### [JOB]
Return every entry exactly as written.
──────── SUPPLIED RECORDS ────────
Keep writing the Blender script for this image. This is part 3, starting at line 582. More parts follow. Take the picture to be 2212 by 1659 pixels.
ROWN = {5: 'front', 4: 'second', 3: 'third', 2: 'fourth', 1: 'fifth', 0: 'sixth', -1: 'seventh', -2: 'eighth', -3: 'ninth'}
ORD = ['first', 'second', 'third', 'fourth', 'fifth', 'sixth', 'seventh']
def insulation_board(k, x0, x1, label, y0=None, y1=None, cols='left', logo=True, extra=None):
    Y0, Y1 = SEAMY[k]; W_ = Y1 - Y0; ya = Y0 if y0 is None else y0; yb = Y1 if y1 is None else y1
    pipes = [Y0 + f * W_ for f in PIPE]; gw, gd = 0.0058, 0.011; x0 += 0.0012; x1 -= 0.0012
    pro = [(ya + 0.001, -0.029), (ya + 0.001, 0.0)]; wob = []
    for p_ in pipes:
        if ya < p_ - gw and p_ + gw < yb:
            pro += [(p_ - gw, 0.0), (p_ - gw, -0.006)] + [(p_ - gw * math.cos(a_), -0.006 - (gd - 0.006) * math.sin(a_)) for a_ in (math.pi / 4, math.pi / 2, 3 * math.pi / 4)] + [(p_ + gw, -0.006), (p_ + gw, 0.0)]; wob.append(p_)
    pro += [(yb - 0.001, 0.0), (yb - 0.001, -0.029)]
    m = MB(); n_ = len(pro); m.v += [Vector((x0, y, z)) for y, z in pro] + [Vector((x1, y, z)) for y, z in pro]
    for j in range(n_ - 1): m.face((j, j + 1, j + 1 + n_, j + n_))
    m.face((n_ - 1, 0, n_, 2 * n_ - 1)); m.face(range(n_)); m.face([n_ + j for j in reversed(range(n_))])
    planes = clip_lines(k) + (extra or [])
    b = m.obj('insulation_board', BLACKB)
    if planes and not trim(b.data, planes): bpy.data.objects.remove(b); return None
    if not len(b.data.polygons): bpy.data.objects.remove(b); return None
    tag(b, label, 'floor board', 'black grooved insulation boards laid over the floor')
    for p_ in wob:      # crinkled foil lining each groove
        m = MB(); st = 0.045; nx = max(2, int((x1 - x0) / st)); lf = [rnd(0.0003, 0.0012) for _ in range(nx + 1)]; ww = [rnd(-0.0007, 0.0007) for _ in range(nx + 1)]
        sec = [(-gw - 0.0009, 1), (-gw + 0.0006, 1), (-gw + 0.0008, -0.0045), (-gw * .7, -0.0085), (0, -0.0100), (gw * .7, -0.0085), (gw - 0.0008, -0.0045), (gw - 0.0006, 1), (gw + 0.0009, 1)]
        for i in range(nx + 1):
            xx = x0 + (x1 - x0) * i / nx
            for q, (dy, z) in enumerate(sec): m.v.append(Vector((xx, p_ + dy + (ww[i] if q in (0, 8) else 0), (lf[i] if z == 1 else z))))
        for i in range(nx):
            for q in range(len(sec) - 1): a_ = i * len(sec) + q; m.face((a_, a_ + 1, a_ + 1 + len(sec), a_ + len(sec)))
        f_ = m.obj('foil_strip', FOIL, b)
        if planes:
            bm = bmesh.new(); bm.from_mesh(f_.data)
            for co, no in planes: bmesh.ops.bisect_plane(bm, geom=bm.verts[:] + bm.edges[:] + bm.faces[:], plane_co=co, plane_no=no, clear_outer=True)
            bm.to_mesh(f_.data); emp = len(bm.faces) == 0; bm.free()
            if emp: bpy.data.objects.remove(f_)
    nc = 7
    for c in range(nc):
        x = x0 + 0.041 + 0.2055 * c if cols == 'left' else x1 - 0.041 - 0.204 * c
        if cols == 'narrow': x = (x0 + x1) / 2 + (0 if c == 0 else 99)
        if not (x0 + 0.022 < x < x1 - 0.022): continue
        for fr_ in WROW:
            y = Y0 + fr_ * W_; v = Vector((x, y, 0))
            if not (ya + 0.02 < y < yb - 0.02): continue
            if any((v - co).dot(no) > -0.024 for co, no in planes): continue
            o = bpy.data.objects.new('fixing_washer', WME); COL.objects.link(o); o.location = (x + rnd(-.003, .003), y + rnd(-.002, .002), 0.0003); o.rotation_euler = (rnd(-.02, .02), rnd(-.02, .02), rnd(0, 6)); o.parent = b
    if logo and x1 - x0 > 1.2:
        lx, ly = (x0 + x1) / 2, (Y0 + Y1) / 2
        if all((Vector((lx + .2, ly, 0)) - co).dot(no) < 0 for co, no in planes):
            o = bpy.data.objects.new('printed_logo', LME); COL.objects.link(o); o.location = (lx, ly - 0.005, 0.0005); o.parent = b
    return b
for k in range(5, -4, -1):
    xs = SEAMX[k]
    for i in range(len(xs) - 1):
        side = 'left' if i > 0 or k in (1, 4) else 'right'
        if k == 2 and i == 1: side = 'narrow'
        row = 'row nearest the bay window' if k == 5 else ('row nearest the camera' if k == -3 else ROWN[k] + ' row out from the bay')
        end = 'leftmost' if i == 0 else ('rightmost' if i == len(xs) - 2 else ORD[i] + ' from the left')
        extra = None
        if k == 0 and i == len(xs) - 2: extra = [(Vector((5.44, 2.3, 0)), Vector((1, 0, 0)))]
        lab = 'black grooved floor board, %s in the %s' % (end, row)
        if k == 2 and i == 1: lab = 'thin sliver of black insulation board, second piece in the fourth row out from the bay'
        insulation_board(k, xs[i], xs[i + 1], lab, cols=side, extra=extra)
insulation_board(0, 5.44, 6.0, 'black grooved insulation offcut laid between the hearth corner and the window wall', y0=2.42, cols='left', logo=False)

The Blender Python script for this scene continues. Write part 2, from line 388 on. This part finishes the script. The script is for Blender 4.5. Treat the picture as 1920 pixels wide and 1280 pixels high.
────────
### [THE SOLUTION]
Keep writing the Blender script for this image. This is part 3, starting at line 582. More parts follow. Take the picture to be 2212 by 1659 pixels.
ROWN = {5: 'front', 4: 'second', 3: 'third', 2: 'fourth', 1: 'fifth', 0: 'sixth', -1: 'seventh', -2: 'eighth', -3: 'ninth'}
ORD = ['first', 'second', 'third', 'fourth', 'fifth', 'sixth', 'seventh']
def insulation_board(k, x0, x1, label, y0=None, y1=None, cols='left', logo=True, extra=None):
    Y0, Y1 = SEAMY[k]; W_ = Y1 - Y0; ya = Y0 if y0 is None else y0; yb = Y1 if y1 is None else y1
    pipes = [Y0 + f * W_ for f in PIPE]; gw, gd = 0.0058, 0.011; x0 += 0.0012; x1 -= 0.0012
    pro = [(ya + 0.001, -0.029), (ya + 0.001, 0.0)]; wob = []
    for p_ in pipes:
        if ya < p_ - gw and p_ + gw < yb:
            pro += [(p_ - gw, 0.0), (p_ - gw, -0.006)] + [(p_ - gw * math.cos(a_), -0.006 - (gd - 0.006) * math.sin(a_)) for a_ in (math.pi / 4, math.pi / 2, 3 * math.pi / 4)] + [(p_ + gw, -0.006), (p_ + gw, 0.0)]; wob.append(p_)
    pro += [(yb - 0.001, 0.0), (yb - 0.001, -0.029)]
    m = MB(); n_ = len(pro); m.v += [Vector((x0, y, z)) for y, z in pro] + [Vector((x1, y, z)) for y, z in pro]
    for j in range(n_ - 1): m.face((j, j + 1, j + 1 + n_, j + n_))
    m.face((n_ - 1, 0, n_, 2 * n_ - 1)); m.face(range(n_)); m.face([n_ + j for j in reversed(range(n_))])
    planes = clip_lines(k) + (extra or [])
    b = m.obj('insulation_board', BLACKB)
    if planes and not trim(b.data, planes): bpy.data.objects.remove(b); return None
    if not len(b.data.polygons): bpy.data.objects.remove(b); return None
    tag(b, label, 'floor board', 'black grooved insulation boards laid over the floor')
    for p_ in wob:      # crinkled foil lining each groove
        m = MB(); st = 0.045; nx = max(2, int((x1 - x0) / st)); lf = [rnd(0.0003, 0.0012) for _ in range(nx + 1)]; ww = [rnd(-0.0007, 0.0007) for _ in range(nx + 1)]
        sec = [(-gw - 0.0009, 1), (-gw + 0.0006, 1), (-gw + 0.0008, -0.0045), (-gw * .7, -0.0085), (0, -0.0100), (gw * .7, -0.0085), (gw - 0.0008, -0.0045), (gw - 0.0006, 1), (gw + 0.0009, 1)]
        for i in range(nx + 1):
            xx = x0 + (x1 - x0) * i / nx
            for q, (dy, z) in enumerate(sec): m.v.append(Vector((xx, p_ + dy + (ww[i] if q in (0, 8) else 0), (lf[i] if z == 1 else z))))
        for i in range(nx):
            for q in range(len(sec) - 1): a_ = i * len(sec) + q; m.face((a_, a_ + 1, a_ + 1 + len(sec), a_ + len(sec)))
        f_ = m.obj('foil_strip', FOIL, b)
        if planes:
            bm = bmesh.new(); bm.from_mesh(f_.data)
            for co, no in planes: bmesh.ops.bisect_plane(bm, geom=bm.verts[:] + bm.edges[:] + bm.faces[:], plane_co=co, plane_no=no, clear_outer=True)
            bm.to_mesh(f_.data); emp = len(bm.faces) == 0; bm.free()
            if emp: bpy.data.objects.remove(f_)
    nc = 7
    for c in range(nc):
        x = x0 + 0.041 + 0.2055 * c if cols == 'left' else x1 - 0.041 - 0.204 * c
        if cols == 'narrow': x = (x0 + x1) / 2 + (0 if c == 0 else 99)
        if not (x0 + 0.022 < x < x1 - 0.022): continue
        for fr_ in WROW:
            y = Y0 + fr_ * W_; v = Vector((x, y, 0))
            if not (ya + 0.02 < y < yb - 0.02): continue
            if any((v - co).dot(no) > -0.024 for co, no in planes): continue
            o = bpy.data.objects.new('fixing_washer', WME); COL.objects.link(o); o.location = (x + rnd(-.003, .003), y + rnd(-.002, .002), 0.0003); o.rotation_euler = (rnd(-.02, .02), rnd(-.02, .02), rnd(0, 6)); o.parent = b
    if logo and x1 - x0 > 1.2:
        lx, ly = (x0 + x1) / 2, (Y0 + Y1) / 2
        if all((Vector((lx + .2, ly, 0)) - co).dot(no) < 0 for co, no in planes):
            o = bpy.data.objects.new('printed_logo', LME); COL.objects.link(o); o.location = (lx, ly - 0.005, 0.0005); o.parent = b
    return b
for k in range(5, -4, -1):
    xs = SEAMX[k]
    for i in range(len(xs) - 1):
        side = 'left' if i > 0 or k in (1, 4) else 'right'
        if k == 2 and i == 1: side = 'narrow'
        row = 'row nearest the bay window' if k == 5 else ('row nearest the camera' if k == -3 else ROWN[k] + ' row out from the bay')
        end = 'leftmost' if i == 0 else ('rightmost' if i == len(xs) - 2 else ORD[i] + ' from the left')
        extra = None
        if k == 0 and i == len(xs) - 2: extra = [(Vector((5.44, 2.3, 0)), Vector((1, 0, 0)))]
        lab = 'black grooved floor board, %s in the %s' % (end, row)
        if k == 2 and i == 1: lab = 'thin sliver of black insulation board, second piece in the fourth row out from the bay'
        insulation_board(k, xs[i], xs[i + 1], lab, cols=side, extra=extra)
insulation_board(0, 5.44, 6.0, 'black grooved insulation offcut laid between the hearth corner and the window wall', y0=2.42, cols='left', logo=False)

The Blender Python script for this scene continues. Write part 2, from line 388 on. This part finishes the script. The script is for Blender 4.5. Treat the picture as 1920 pixels wide and 1280 pixels high.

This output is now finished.